Each year, my eighth graders write a paper declaring their choice for Most Inspirational Teacher. The students vote on the winning paper, not their favorite teacher, but for the essay, the one that does the best job of extolling the virtues of a teacher who has made a difference.

And for this young woman, that teacher was Andrea Thomas.

That award would have been presented a week from this Friday, June 3, on our last day of school. Mrs. Thomas would have received a certificate and a copy of the winning essay.

The auditorium in which that ceremony was to take place is no longer standing. The winning essay, which was on the desk in my classroom, may no longer exist, and if it does, it is highly unlikely it is in a presentable condition. From what I have been told, my room and Mrs. Thomas' room were hit the hardest by the tornado that caused extensive damage to the building, which had only been standing for two years.

In the grand scheme of things, an essay and a certificate do not mean much, especially compared to the horrible devastation that Joplin has suffered from the tornado that tore the heart out of the city and has cost at least 116 people their lives and countless others their homes and property.

But it would have been nice for Andrea Thomas to have been named the Most Inspirational Teacher... on her last day at East Middle School.

It would have marked the perfect ending for a frustrating year for Andrea, who reluctantly came to her decision to resign after she realized her long, exhausting hours of work before and after school were taking away from her time for family and church.

Andrea has bigger problems to worry about. She and her husband lost their home to the deadly tornado that ripped through Joplin, but even that never caused her to waver in her faith.

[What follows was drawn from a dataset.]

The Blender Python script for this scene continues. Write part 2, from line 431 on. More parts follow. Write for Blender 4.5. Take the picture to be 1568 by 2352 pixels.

After the tornado hit Sunday night, she did not ask her Facebook friends to pray for her, "Please continue to pray for our city," she wrote. As for her and her husband, she brushed off their new homeless state. They can stay with family. "Our needs are being met."

With so many suffering, I can't help but think I am being selfish, but it would have been great to have taught alongside Andrea Thomas for nine more days and for her students to have another two weeks with this young teacher with the tough exterior and the marshmallow heart.

It would have been nice to have had a chance to say goodbye.